Yeah, and if things do get better sooner which you know that’d be greatest they did, we could turn the wells that go online in September like we can turn them on online in October, we can turn them online, you know, in a week. So it’s, you know, ready and willing we’ve already kind of restructured our hedge book so any kind of positive run up there we’d get it, cash flow dollar for dollar buy - get turned in those online sooner at a higher price. And we still just because of the flat profile these for the next six months or so we still got the coverage in the queue for timeframe that we still made a decision.
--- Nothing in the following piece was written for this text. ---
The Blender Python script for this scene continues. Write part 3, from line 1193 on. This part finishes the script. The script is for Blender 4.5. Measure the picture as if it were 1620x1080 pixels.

So gas prices go down, the shut-in decision made our money and we’re better off because of it. Gas prices go up, we’ll put them - bring them in earlier and make even more money because of it. So we’ve set ourselves up to win either way if gas prices go up or down which you have to be set up that way in a commodity industry, because it’s just too hard to get it right every time.

U
Unidentified Analyst

Great, appreciate all the color guys.

Operator

And this will conclude our question-and-answer session. Thus concluding today’s conference. A replay of the event will be available by accessing the number 877-344-7529 or 412-317-0088 using the replay access code 101-458-61. Once again, the dial-in number to access the replay will be 877-344-7529 or 412-317-0088 using replay access code 101-458-61. The conference is now concluded. Thank you for attending today’s presentation. You may now disconnect your line at this time.